Have you ever asked the journalist what they prefer?  Emails? Phone calls?  What time of day is best to contact them. If you make a journalist’s life easier, they will be more receptive to your advances.  By and large, a good rule of thumb is to email first.  If you know the journalist is receptive to calls or if you have a good relationship with them, then follow it up with a call.  A note of caution – leave it a while so they have actually had chance to see your email!  Imagine how annoying it would be if everytime YOU receive an email, you also immediately received a call from that person asking if you’d received the email?!

This leads me neatly onto my third tip – don’t be annoying!!  I remember working in a newsroom and having persistent regulars who phoned daily with “stories”. They usually turned out to be rambling, shaggy-dog stories with no newsworthy element at all. As you can imagine, they were treated with the kind of disdain usually reserved for mud.

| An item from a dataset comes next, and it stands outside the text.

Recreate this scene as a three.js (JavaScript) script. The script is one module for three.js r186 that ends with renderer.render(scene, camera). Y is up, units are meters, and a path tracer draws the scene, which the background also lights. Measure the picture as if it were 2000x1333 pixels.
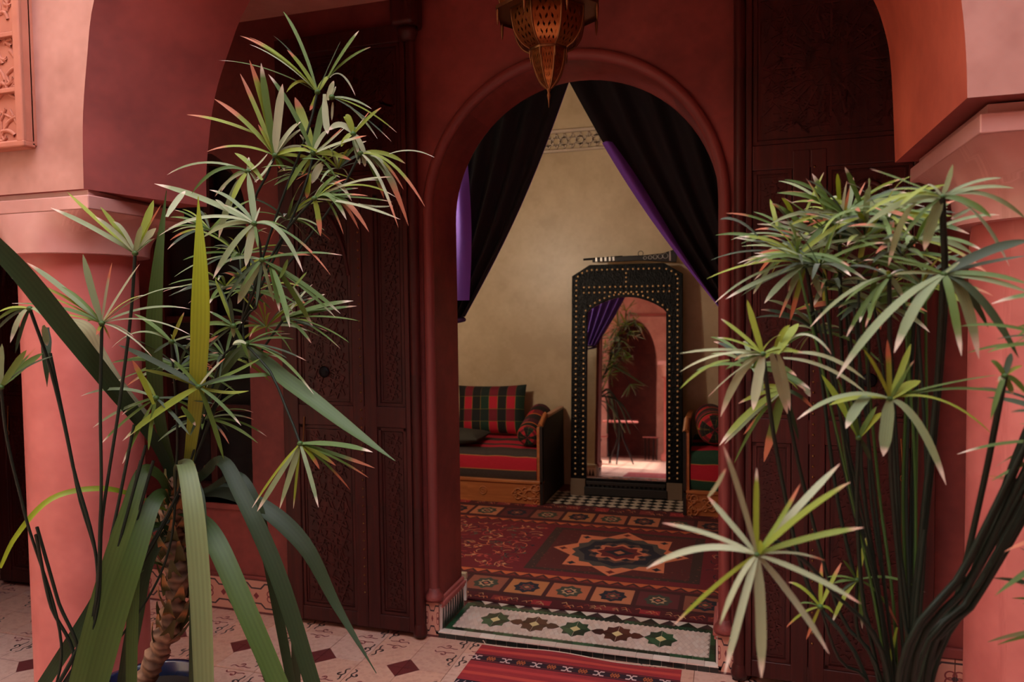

At best, they were laughed at; at worst, ignored. This sort of person may have had a particularly amazing story one day, however they were not taken seriously, so we will never know. Don’t be that person. Now I’m not saying never call a journalist, just that if you do, don’t be annoying.

Sometimes a niche publication will target exactly the right group of people who need to hear your message.  If you sell animals clothes, chances are a Ferret magazine will reach your target audience better than any national publication can.   And think a bit wider here too.  Don’t just go for the obvious sector you think your company sits in.  So, maybe you sells shoes and you’ve been sending press releases to retail publications to support your sales team.  You hear that your Marketing team has some research results that the shoes you sell are being bought by seniors because they are comfortable and hard wearing.  So, consider revising your PR plan to target publications that market to seniors.